Dr. Doug Hallenbeck, vice president of student affairs, thanked the ODVA for the visit.

“I greatly appreciate the state VA leadership taking the time to come and visit campus and our students,” Hallenbeck said. “Student veterans are an important part of our campus, and we are committed to their success. We look forward to ways that we can partner with the state to improve the lives of veterans and their families.”

Others from the ODVA included Deputy Director Sarah Lane and Program Coordinators Lisa Mussett and Randall Coon.

Lane, who spent 11 years in the National Guard as a JAG officer, said she loves to help veterans make that transition from active duty to college and eventually their careers.

“I love to hear their stories. I am always listening with an ear of what we could do to help and connect veterans with each other, with resources, how we can continue to adjust our programs to guide our students toward excellence. That way we can serve those who have served,” she said.

“Just hearing where they are in their educational journey and trying to match that with educational opportunities — not just within the educational structure but … toward entrepreneurship or employment as well. We want to be able to support them as they continue to their next transition.”

Coon spoke about the Oklahoma Veteran Specific Transition and Education Program (OKSTEP). An Air Force veteran of 20 years, Coon said he wants student veterans to know what programs are available to them.

“My goal is that I want to be at every university, college and higher-learning institution to make sure they have the knowledge of transference,” Coon said. “What I mean by that is that you got a lot of individuals right now who are going to school and are either in the reserves or guard or whatever and are getting out of the service and don’t know what is out there for them.

“That is the type of information that I want to be able to put in a veterans’ hands. I feel obligated that they need to know their options. … These young men and women who are getting out are not prepared and don’t have the knowledge of what is out there. So I want to make sure I can put that in their hands.”

Mussett works closely with Cheryl Kleeman, director of the Department of Transfer and Student Veteran Success, and Vincent Rivera, coordinator of the Office of Student Veteran Success.

Mussett, who served in the Air Force, is the coordinator for women veterans and said OSU has hosted events that have helped her work.

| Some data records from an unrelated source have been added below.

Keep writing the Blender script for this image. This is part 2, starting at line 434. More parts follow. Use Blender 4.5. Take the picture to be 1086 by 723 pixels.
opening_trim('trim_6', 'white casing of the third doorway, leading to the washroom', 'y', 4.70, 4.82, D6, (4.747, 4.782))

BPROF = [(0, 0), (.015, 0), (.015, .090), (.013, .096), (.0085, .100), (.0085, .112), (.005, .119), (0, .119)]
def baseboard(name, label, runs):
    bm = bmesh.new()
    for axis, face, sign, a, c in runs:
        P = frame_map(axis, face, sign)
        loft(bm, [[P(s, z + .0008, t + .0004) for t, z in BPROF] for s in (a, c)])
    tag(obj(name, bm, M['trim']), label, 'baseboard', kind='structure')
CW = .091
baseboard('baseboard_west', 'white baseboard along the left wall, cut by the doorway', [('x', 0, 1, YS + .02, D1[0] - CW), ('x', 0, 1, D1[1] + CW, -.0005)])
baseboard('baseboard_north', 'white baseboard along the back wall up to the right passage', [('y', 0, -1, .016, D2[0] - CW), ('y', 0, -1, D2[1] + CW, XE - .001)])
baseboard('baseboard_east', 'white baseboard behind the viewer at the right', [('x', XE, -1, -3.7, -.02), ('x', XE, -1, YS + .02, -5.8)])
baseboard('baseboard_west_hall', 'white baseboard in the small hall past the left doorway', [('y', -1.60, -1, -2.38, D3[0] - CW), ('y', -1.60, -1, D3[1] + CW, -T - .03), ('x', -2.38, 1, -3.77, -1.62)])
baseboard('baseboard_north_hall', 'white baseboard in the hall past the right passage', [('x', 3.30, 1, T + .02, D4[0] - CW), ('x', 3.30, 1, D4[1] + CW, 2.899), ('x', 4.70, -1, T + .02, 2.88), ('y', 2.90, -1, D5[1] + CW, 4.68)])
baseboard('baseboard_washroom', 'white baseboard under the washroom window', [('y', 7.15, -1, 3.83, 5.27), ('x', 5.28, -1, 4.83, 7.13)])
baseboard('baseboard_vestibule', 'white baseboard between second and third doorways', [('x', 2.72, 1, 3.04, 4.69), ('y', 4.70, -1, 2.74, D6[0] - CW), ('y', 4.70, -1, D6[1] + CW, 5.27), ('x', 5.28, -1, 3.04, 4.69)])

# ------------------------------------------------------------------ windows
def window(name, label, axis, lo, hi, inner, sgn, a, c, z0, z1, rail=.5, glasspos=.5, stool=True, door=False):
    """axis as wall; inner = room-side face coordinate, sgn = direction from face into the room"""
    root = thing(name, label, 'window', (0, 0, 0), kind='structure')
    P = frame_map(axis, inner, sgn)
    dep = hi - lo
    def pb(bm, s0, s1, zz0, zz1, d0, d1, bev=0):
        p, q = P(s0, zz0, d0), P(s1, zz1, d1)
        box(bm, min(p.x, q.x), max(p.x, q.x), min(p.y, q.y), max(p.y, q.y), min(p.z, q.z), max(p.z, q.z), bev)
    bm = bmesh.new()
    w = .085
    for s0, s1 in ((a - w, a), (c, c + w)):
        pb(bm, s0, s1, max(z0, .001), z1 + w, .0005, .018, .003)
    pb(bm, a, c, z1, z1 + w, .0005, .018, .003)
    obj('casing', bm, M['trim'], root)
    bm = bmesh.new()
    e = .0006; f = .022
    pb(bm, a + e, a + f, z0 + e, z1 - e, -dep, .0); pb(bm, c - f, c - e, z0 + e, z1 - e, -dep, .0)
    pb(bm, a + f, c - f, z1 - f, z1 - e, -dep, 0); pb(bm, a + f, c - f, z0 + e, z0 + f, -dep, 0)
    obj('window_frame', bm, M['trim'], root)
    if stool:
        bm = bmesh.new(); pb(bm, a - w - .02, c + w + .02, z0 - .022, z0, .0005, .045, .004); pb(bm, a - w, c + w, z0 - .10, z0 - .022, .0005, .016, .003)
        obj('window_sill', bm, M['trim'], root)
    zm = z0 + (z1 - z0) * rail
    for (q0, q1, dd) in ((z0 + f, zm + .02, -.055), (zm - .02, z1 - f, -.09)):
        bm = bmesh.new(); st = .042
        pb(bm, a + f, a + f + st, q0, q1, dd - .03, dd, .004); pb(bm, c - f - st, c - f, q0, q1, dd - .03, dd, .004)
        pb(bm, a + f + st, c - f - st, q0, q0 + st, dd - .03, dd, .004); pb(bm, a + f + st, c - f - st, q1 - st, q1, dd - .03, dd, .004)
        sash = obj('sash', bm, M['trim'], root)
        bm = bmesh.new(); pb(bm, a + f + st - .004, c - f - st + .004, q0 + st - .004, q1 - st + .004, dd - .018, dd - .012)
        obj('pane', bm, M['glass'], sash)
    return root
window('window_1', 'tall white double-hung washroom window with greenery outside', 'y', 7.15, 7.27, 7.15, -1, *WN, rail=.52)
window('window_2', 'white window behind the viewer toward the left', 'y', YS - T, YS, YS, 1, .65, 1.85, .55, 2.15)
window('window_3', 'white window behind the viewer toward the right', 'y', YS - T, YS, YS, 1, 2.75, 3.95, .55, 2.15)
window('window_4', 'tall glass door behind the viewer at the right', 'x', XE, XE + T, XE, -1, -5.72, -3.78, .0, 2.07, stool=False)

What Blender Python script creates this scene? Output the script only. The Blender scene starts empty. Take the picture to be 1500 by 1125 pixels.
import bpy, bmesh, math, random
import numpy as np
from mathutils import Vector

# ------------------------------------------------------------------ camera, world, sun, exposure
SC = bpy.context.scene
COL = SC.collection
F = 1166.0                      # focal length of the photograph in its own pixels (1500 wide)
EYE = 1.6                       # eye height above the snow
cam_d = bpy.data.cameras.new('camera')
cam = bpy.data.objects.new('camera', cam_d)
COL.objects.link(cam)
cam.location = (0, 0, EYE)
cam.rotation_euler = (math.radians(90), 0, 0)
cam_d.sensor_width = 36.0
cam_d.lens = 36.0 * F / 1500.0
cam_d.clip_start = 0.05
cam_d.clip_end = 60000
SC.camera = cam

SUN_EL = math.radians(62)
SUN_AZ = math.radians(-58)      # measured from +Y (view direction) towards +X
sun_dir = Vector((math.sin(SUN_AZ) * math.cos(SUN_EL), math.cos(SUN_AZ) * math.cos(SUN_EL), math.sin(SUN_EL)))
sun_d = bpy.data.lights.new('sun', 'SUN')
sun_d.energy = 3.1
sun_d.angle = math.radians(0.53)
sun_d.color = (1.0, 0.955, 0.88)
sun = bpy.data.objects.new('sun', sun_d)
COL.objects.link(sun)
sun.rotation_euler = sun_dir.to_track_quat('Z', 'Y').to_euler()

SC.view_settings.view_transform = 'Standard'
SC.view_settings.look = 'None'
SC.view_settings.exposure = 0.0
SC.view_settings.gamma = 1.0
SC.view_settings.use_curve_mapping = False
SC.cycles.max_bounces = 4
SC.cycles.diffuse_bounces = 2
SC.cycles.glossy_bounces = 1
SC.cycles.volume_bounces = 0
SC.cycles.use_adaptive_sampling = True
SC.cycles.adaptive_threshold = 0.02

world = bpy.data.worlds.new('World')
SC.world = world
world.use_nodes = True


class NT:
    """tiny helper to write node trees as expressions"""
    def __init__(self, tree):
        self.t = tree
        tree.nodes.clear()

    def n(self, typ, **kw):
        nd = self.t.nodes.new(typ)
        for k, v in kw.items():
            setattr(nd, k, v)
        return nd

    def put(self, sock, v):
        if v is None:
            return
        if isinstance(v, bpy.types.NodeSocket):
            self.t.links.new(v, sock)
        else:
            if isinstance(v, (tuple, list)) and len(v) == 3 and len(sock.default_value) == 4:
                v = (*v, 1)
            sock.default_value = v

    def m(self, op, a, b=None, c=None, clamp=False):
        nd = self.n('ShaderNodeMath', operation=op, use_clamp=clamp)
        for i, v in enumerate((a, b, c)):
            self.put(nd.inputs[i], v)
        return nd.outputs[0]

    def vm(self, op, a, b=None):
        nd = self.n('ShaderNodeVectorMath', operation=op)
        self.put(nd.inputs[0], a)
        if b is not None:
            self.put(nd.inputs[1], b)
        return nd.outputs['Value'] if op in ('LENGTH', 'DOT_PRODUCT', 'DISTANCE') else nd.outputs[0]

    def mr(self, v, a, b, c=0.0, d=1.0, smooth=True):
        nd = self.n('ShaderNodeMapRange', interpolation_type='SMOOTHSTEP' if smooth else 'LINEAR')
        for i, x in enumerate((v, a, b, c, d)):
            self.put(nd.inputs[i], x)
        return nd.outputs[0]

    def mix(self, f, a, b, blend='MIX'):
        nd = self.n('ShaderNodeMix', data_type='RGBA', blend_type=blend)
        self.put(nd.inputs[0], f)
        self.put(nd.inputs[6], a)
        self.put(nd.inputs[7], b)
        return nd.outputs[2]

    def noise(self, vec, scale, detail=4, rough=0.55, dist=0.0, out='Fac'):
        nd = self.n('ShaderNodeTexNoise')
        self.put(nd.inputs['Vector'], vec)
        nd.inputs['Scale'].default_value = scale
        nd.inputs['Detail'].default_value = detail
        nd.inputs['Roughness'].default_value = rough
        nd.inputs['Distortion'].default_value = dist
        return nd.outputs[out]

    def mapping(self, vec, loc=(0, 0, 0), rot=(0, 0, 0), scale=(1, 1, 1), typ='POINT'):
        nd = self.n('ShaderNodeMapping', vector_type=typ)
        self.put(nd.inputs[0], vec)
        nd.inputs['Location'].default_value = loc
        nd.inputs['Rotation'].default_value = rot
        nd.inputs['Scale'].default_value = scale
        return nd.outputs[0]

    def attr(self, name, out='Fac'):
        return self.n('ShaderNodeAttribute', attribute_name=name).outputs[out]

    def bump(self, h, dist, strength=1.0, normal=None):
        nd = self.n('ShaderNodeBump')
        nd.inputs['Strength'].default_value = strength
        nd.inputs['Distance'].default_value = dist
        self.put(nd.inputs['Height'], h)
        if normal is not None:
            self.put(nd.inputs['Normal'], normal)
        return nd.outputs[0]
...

One of those events is the annual Women Veterans Symposium, which will be entering its seventh year and has continued to grow. Also during the week of Veterans Day in November, the ODVA will be putting on two projects: the Oklahoma Herstory Project and Walk a Mile in Her Boots.

“We have 30,000 women veterans in the state of Oklahoma,” Mussett said. “Historically, a lot of women veterans have served in times where perhaps their service wasn’t recognized by the military or the government they served. So, part of my program is to do events such as the symposium, informational and outreach events. It is to educate not only the women themselves, but the public also about how women veterans have served.”

The two projects will be held in the basement of the Student Union, near the Department of Transfer and Student Veteran Success.

Kleeman said the ODVA is a huge help to her department’s efforts and is crucial to student veterans’ success at OSU.

“The partnership that the OSU Office of Student Veteran Success and Oklahoma Department of Veterans Affairs share is important to the successful transition of our veterans into the civilian world,” Kleeman said. “The simple fact that the leadership of the ODVA takes the time to visit with our students and hear their stories is indicative of the care that they have for our student veterans. The ODVA has been integral in helping to build the program at OSU and sponsors many of our events including Veterans Appreciation Week in November, the annual Women Veterans Symposium, which will be held in March, and many other efforts.

“Their support of OSU, the trust they place in us to serve our veterans, and their commitment to working with us is important as we continue to move forward and expand the services that we offer on our campus.”